According to law, the two primary defect categories are those of construction and design. There are deficiencies with the structure and with flaws in the soil that support the structure.

"Think about it: One, from the ground up - you have problems with the buildings. Two, from the ground-level down - you have problems with the soils." A roofing problem is a defect encounter of the first kind. A home with a cracked slab is a defect of the second kind.

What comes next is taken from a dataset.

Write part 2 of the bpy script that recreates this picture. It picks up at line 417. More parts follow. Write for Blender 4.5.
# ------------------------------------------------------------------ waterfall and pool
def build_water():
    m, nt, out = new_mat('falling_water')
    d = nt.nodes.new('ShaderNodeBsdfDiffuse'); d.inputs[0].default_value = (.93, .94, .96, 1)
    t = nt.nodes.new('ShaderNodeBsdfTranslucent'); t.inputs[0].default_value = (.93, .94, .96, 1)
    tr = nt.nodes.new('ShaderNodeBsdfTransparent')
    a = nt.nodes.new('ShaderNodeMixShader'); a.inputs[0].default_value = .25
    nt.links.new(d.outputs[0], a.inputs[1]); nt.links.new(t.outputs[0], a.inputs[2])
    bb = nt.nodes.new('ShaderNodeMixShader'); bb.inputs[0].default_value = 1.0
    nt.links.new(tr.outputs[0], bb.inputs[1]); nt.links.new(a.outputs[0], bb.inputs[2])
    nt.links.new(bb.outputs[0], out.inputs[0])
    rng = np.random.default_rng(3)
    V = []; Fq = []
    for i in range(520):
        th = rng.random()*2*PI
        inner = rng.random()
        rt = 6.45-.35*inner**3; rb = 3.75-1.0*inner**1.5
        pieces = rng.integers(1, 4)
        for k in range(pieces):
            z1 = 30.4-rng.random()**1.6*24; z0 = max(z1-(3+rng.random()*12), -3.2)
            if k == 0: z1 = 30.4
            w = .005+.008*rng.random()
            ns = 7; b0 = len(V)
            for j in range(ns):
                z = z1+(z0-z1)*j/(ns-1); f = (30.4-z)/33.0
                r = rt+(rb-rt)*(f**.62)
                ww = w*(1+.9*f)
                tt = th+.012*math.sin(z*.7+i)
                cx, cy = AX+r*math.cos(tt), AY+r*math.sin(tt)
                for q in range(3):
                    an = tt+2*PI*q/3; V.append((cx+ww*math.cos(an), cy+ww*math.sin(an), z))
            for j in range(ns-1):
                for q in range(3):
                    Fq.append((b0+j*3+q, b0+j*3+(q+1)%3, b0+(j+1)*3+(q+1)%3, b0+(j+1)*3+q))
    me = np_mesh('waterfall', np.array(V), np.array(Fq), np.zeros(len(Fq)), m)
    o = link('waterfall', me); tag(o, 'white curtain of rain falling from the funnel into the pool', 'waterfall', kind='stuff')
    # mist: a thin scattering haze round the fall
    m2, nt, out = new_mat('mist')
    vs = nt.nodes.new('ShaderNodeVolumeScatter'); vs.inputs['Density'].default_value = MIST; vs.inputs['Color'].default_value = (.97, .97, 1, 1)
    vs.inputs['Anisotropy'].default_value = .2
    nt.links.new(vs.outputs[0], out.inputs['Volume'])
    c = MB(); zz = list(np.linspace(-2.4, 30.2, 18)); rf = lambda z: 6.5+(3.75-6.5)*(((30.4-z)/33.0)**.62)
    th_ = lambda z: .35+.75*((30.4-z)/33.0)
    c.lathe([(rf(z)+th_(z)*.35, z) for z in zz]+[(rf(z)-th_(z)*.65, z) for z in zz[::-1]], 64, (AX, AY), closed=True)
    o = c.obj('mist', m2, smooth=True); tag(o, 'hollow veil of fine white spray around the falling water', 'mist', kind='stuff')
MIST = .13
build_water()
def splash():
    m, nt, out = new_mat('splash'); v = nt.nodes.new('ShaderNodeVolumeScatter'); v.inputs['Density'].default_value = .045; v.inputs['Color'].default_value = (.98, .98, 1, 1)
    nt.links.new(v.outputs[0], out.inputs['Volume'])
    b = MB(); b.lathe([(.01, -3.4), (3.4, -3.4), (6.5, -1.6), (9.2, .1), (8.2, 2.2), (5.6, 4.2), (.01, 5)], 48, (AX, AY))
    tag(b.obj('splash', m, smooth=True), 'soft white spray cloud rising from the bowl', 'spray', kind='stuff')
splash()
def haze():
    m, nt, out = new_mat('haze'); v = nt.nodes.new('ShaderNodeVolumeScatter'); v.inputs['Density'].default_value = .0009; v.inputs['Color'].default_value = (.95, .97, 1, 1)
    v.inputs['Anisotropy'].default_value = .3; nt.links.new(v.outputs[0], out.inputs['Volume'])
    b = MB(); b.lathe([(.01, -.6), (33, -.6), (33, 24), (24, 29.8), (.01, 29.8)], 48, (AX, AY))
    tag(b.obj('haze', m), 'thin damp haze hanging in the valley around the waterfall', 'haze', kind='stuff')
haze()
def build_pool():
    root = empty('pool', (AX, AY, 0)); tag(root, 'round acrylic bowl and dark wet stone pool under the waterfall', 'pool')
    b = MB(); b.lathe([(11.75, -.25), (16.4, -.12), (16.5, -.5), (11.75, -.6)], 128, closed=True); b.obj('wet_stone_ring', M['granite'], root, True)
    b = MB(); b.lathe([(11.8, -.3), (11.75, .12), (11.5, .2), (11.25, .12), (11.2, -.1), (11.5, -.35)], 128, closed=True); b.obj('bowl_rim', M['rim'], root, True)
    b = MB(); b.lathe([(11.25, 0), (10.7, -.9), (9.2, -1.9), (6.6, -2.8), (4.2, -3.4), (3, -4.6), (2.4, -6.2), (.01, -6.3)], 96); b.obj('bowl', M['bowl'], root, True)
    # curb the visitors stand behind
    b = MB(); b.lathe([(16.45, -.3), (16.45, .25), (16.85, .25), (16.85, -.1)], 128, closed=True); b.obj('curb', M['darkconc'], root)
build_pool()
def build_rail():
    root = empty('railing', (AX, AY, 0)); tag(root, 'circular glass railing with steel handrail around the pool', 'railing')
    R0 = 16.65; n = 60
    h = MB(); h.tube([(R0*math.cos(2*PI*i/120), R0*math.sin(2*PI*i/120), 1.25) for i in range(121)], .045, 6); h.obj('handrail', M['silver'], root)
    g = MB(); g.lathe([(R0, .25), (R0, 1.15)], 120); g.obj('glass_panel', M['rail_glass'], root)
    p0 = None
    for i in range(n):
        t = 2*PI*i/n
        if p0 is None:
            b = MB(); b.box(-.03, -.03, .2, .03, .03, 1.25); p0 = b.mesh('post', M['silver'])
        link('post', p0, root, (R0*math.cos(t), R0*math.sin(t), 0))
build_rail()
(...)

At any rate, the message that Miller would like to get out to the condominium-dweller in the desert is that help is available. While association directors are saddled with the burden of vigilance and responsibility to act promptly, there is help in new laws that protect against defects and in the power of a specialist here in the desert who currently represents more than two thousand individual homeowners. Thomas E. Miller not only has a reputation for resolving cases in favor of the association long before they reach court, but also will provide a licensed general contractor from his staff who will assess association problems free of charge and recommend a course of action.

"Anybody who suspects a problem has to really investigate it," Miller says. "The biggest problems we see are people waiting too long, or letting the builder 'fix' it and signing a release of rights, forever barring them from future claims. But homeowners don't have to be at the mercy of the builder any more, and as a result more and more association board members are sleeping soundly these days."